Monday, May 26, 2014

We Are All Completely Beside Ourselves - Karen Joy Fowler

We Are All Completely Beside Ourselves
Karen Jay Fowler
Once upon a time, Rosemary Cooke lived in a stable nuclear family with her mother, her father, her brother, and her sister, and all was right with the world.  That may be the fairy tale version, or the real version, or something from somewhere in the middle of all of that.  What is true is that, when she was a child, she was a talker.  A nonstop, no-breath-taking, talker.  At one point, her parents told her to pick the most important thing and just say that.  It wasn’t terribly helpful.  Eventually, her father told her not to start a story at the beginning; to start in the middle.  That was.
Rosemary begins her story in 1996, in the middle.  She hasn’t seen her older brother in ten years.  She hasn’t seen her sister in nearly seventeen years.  She’s doing college on the extended plan, with no concrete goals in mind.  One day in the canteen, she’s swept up by a human hurricane called Harlow Fielding.  Harlow is essentially a one-woman drama department and most of this part of the story surrounds her.  Or does it?  Because the real story for Rosemary is not so much the people who come into her life; the real story is those who leave it.
It’s good to meet Rosemary in college, when she’s at some distance from the disappearance of her sister.  Rosemary-now is quite different from the hazy memories of Rosemary-then.  Rosemary-then had a sister called Fern.  They were raised together by devoted parents; they were inseparable.  There’s almost no moment of her early childhood that Rosemary can recall without Fern.  Then, suddenly, she wasn’t there anymore and Rosemary had to adjust her entire self.  The fact that Fern was a chimpanzee is really beside the point in those early years.
The author (who also wrote THE JANE AUSTEN BOOK CLUB) allows Rosemary to tell her story in a kind of desperately breezy kind of way.  The way someone tells a story when they want to give the impression that they’re not deeply affected, even though any casual listener can see right through that.  As the tone subtly shifts, so does Rosemary.  It’s a unique story that has a lot to say about how we form a family; how we can come to value or devalue events or the members of that family over time.  In essence, our lives are just as much about what we forget or leave behind than about what we carry with us.
Rating: 9
March 2014
ISBN# 978-0-14-218082-2  (trade paperback)

Saturday, May 24, 2014

Sparrow Hill Road - Seanan McGuire

Sparrow Hill Road
Seanan McGuire
Rose Marshall was sweet sixteen in the summer of 1952.  She’s still sweet sixteen today, or looks it.  That’s because all those years ago, Rose was forced off Sparrow Hill Road.  She and her truck plummeted off the side and burned.  She woke up, in the prom dress that represented months upon months of saving pennies, on the side of the road.  Her boyfriend and prom date, Gary, found her.  They never made it to the prom.  They drove all night, he took her home, and she vanished.  She’s known as a phantom hitchhiker, the phantom prom date, a familiar figure in ghost stories told around campfires and at slumber parties.
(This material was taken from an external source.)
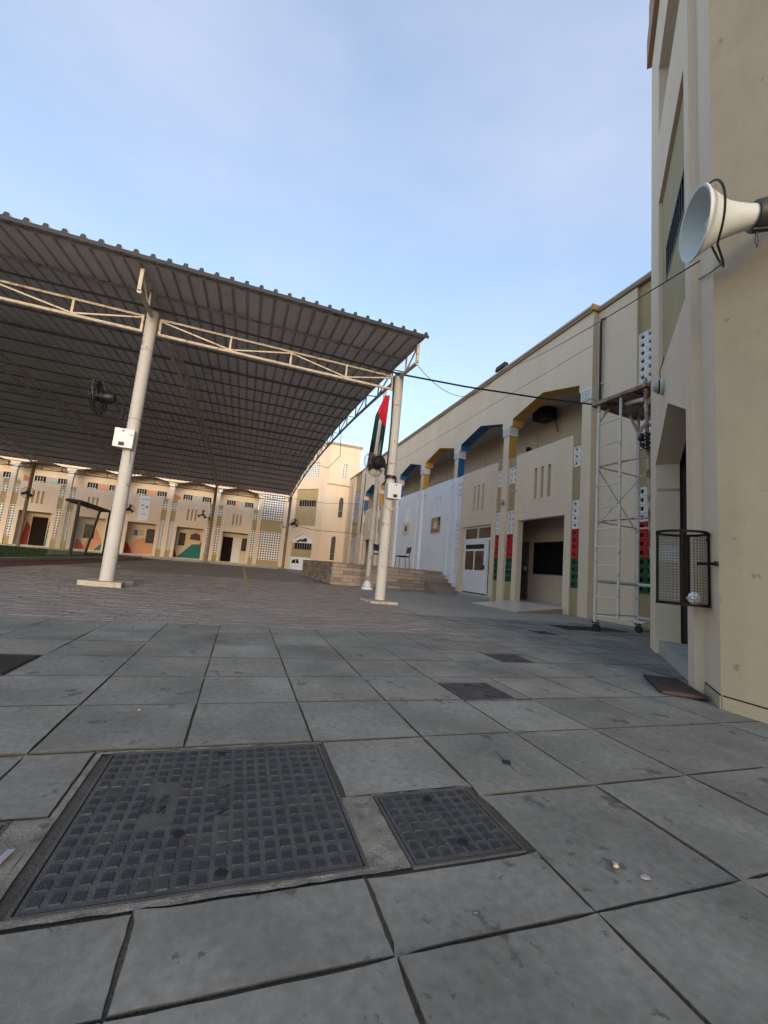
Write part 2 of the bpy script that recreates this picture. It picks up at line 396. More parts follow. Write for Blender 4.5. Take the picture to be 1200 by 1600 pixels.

Rose still walks the ghost roads, occasionally rising into the daylight to hitch a ride.  She’s a benign ghost, often trying to save a driver from a fatal accident; or maybe just make the driver’s passing a little easier.  She’ll continue to walk the roads until the end of time, or until she chooses to take that last exit that exists on all roads.  She can’t stop.  She’s still being chased by the man who killed her.  Bobby Cross wanted immortality and eternal youth and he was quite willing to destroy innocent souls to get it.  Rose got away from him that night in 1952, but he’s still coming for her, and most likely always will be.

As Rose tells us her story, she introduces the world she inhabits now.  There’s one America where the living exist.  Beneath that, or to the side of it, or on different planes, are an infinite number of shadow worlds called twilights.  Each layer operates on its own, but they’re all bound by rules.  Learning the rules takes a lot of time and not a few mistakes.  There are diners and way stations along each highway, offering various things to various travelers.  Each road is a separate entity.  And there are lots of other beings who dwell in the twilights and down into the midnight where things are very dark. 
The richly-imagined story is separated into several sections, telling some of Rose’s many stories.  Her too-short life; the time she met a great-niece; the time she followed a band of ghost hunters; some of the drivers who offered her a ride.  Each person she encounters has a history and a motive, giving them a sense of reality, even in the shadows.  It’s maybe ironic that even the ghosts are three dimensional here.  Rose is as real as any of them, with emotions and memories and longings that make her completely human.  As Rose says, no one knows exactly where the end of the road is.  If this is the end of her road, I bid her a fond farewell, still hoping we might meet again somewhere down the highway.